Erasing history is easier than coming to terms with it
How the Trump vision for public history and culture is exactly what George Orwell predicted.
“Smart people don’t like me” ~ Donald Trump, September 13, 2025
I’m tired, and that’s probably what Trump and his cronies want. The constant attacks on the independence of the Smithsonian, Kennedy Center, and National Parks, affecting the presentation of American history and culture, are exhausting me just trying to keep up. I know that’s a little hyperbolic since I’m not the ones having to implement the anti-intellectual takeover of our institutions.

Trump’s decrees range from the mostly inconsequential to absolutely horrific.
Renaming the Gulf of Mexico and ordering all of the various agencies to update all of the maps put out by the government is a mostly inconsequential, mostly harmless change. Yes, it removes the United States from the international norm, but that’s nothing new with Trump. It’s bombastic, narcissistic, and “America First,” but it does no substantive harm.1
On the flip side, we have multiple cases of Trump and his ilk erasing history to serve some racist, sexist, homophobic, or fascistic revisionism. The first shot across the bow was erasing the history of trans activists from the Stonewall National Monument website, followed quickly by the erasure at the site itself. Aside from the fact that there were a significant number of trans heroes of the Stonewall Riots, there is no reason for this move beyond pure spite.
Since the almost immediate trans erasure at Stonewall, Trump has turned his attention to erasing items at national parks and the Smithsonian that acknowledge the horrors of slavery, that whitewash the very questionable lives of the Founding Fathers, and that even acknowledge that non-white people had a hand in creating America. Yale Professor Jason Stanley noted earlier this year:
…they say they’re targeting critical race theory. Critical race theory is the study of the practices that keep racial inequalities present, that are hangovers from Jim Crow, the institution — and, for example, things like mortgage redlining, school segregation, housing segregation, policing practices, that were formed when cities were intentionally segregated. So, they’re targeting Black history, they’re targeting minority history, and they’re trying to replace it explicitly with patriotic education.

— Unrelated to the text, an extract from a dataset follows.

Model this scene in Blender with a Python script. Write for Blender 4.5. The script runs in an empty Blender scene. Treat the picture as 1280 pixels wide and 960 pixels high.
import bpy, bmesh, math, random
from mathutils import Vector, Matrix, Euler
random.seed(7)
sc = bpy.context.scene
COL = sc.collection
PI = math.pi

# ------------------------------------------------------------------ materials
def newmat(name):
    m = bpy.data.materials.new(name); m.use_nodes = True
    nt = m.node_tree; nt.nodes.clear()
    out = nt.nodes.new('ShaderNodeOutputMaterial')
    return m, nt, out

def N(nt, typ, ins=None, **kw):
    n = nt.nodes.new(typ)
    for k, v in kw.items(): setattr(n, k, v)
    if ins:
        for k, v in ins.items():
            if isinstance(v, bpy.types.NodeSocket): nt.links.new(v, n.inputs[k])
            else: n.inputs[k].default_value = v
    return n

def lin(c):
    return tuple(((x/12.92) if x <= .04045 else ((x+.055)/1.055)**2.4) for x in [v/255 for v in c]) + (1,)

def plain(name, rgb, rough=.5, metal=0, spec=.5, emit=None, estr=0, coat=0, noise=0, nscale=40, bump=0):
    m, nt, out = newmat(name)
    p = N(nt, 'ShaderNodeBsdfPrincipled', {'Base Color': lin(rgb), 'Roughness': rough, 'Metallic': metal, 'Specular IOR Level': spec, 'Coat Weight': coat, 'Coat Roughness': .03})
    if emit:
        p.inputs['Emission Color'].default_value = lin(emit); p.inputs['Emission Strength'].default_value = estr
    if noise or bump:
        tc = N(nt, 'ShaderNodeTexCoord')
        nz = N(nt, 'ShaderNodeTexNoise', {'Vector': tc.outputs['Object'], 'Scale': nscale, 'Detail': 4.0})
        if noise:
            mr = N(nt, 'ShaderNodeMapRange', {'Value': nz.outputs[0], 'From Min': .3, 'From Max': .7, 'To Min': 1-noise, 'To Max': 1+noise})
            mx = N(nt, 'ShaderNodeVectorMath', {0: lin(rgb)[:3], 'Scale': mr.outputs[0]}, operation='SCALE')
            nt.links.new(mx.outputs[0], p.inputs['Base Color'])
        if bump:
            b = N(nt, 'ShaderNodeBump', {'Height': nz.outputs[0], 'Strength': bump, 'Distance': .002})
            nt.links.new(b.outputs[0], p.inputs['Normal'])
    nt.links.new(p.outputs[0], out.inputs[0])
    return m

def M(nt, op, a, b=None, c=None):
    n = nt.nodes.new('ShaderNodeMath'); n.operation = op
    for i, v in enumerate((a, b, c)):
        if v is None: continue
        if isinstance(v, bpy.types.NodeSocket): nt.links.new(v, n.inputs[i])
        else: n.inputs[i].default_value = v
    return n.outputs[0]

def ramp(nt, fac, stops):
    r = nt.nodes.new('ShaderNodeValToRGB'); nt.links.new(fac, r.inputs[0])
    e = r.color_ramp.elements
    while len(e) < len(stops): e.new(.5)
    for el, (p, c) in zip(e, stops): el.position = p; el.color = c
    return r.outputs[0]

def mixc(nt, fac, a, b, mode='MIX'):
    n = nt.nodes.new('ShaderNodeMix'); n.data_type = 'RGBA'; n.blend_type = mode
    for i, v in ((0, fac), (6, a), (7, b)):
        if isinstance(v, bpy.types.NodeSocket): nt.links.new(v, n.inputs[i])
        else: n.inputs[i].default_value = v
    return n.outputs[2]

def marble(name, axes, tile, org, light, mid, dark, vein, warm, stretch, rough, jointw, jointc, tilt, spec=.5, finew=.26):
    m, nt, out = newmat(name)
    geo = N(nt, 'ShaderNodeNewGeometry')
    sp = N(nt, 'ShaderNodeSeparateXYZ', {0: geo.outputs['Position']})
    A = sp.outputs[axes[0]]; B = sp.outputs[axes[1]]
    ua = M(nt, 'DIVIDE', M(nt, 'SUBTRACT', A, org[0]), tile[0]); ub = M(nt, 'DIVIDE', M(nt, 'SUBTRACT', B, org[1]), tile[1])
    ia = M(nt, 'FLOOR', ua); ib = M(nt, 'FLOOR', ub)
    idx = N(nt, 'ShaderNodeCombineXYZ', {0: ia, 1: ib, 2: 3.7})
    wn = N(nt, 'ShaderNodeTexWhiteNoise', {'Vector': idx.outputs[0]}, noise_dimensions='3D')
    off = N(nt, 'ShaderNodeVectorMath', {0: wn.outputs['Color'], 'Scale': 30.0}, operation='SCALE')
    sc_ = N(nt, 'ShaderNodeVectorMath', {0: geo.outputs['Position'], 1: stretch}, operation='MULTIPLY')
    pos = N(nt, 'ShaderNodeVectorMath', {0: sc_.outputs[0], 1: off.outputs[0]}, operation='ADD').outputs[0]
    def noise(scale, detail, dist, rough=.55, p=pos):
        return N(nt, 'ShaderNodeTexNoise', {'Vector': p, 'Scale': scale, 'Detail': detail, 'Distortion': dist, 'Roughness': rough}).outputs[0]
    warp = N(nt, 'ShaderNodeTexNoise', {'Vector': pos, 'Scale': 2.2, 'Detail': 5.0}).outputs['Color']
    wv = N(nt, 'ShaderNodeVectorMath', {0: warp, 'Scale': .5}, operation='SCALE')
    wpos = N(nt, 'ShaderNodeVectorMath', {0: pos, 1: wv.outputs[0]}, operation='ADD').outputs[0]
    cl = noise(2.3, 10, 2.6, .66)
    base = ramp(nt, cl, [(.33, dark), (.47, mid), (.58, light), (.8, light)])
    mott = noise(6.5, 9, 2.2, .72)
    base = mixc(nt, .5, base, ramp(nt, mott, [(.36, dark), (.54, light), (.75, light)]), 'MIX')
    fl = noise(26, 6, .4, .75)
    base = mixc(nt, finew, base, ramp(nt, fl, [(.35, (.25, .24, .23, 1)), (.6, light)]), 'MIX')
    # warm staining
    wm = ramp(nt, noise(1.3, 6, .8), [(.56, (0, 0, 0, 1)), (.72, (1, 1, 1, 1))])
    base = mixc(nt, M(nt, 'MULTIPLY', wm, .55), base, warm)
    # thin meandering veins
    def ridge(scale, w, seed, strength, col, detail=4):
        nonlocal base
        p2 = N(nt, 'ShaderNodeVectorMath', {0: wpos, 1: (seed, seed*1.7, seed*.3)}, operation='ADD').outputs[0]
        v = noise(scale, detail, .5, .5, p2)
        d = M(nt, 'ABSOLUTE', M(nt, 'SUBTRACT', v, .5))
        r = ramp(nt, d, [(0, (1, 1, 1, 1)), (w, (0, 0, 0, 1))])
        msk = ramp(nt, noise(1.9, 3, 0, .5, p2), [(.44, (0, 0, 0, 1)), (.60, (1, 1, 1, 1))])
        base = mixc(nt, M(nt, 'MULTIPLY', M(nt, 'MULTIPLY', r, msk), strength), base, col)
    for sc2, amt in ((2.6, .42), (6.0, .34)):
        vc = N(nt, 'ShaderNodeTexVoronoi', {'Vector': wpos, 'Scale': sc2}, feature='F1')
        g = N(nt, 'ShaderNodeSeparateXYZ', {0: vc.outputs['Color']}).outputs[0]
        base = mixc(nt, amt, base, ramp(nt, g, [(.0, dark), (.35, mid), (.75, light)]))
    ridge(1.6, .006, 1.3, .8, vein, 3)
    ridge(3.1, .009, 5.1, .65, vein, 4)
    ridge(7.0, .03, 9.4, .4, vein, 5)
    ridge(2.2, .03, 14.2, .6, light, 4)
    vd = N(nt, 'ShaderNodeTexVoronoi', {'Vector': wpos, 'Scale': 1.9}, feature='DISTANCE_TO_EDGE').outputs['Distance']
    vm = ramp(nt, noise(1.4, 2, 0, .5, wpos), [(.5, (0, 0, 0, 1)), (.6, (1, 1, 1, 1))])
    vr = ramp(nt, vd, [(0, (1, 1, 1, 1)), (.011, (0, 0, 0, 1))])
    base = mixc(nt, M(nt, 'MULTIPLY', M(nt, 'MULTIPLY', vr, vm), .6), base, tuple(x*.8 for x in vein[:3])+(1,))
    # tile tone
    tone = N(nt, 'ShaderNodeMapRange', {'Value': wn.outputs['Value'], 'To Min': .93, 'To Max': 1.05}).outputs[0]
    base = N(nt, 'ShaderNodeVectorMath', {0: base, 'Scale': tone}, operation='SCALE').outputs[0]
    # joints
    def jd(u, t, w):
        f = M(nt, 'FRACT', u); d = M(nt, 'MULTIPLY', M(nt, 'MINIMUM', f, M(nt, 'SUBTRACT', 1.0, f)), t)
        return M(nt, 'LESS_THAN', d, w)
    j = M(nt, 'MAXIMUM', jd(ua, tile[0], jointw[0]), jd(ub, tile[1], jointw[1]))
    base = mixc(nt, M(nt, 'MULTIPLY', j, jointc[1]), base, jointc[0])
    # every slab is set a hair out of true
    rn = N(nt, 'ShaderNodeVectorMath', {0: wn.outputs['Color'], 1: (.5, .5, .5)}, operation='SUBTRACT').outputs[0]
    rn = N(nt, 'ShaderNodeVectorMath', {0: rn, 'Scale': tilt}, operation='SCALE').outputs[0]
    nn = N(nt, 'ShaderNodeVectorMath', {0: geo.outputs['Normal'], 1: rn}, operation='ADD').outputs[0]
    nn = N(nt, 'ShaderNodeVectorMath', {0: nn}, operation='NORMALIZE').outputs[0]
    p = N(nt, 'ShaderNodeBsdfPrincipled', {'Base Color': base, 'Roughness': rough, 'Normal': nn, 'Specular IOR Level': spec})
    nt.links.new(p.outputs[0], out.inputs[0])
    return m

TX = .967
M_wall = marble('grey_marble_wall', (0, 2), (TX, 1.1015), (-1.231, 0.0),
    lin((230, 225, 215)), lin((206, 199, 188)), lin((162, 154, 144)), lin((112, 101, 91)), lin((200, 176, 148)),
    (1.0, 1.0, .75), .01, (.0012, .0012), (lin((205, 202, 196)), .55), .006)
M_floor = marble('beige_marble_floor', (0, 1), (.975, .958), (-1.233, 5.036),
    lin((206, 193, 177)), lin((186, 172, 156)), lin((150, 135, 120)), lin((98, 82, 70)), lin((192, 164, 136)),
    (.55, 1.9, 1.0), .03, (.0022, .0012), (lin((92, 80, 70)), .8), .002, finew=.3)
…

Now, just imagine your cartoon vision of an authoritarian country. Imagine 1984. It’s a country — George Orwell’s book. It’s a country where students pledge allegiance to the flag every day. It’s a country where, instead of knowledge and learning, they are taught to be — they’re indoctrinated.
Now, this will be done, supposedly, under the banner of classical education. The idea is we’re going to restore classical education to end “wokeness.” But let’s look at classical education. Classical education is an education that is found — whose foundational elements are the works of the ancient philosophers and ancient history, like Thucydides, Plato and Aristotle. Plato advocated removing children from their family at birth. In Plato’s Symposium, it’s normal to have relations between older male professors and their younger male students. So, the idea that classical education is there to promote Christianity and the nuclear family is simply just delusional. And it’s — as usual with this attack on schools and higher education, it’s merely an ideological facade for replacing critical inquiry with, you know, saluting the flag.
This “patriotic education” was exactly what George Orwell knew was coming in an authoritarian takeover in 1984:
“Who controls the past controls the future. Who controls the present controls the past.”
It should go without saying that this move is extremely dangerous. As they say, those who do not learn from history are doomed to repeat it. Except in Trump's case, that's exactly what he wants. If he controls the narrative of history—that only the traditional (read: “non-woke”) whitewashed history is legitimate—then everything else becomes radical falsehoods being spread by those who “hate America.”
And that is what makes Trump's “smart people don't like me" comment even more transparent. Smart people don't like you, Donald, because we know what you are doing. The fact that you can say this and not have your base revolt says way more about your followers than it does anyone else… but as you so clearly pointed out, they're too dumb to realize you just called them dumb.
OK, yes, it could be seen as being purposely racist and demoralizing to Hispanic-Americans, especially Mexican-Americans, but I’d argue that the anti-immigrant militarization of ICE is a much more serious issue than the name of a body of water.


We don't want white people to feel bad. As Leslie Jones said, "Mr. President, slavery feels bad to talk about because slavery was bad."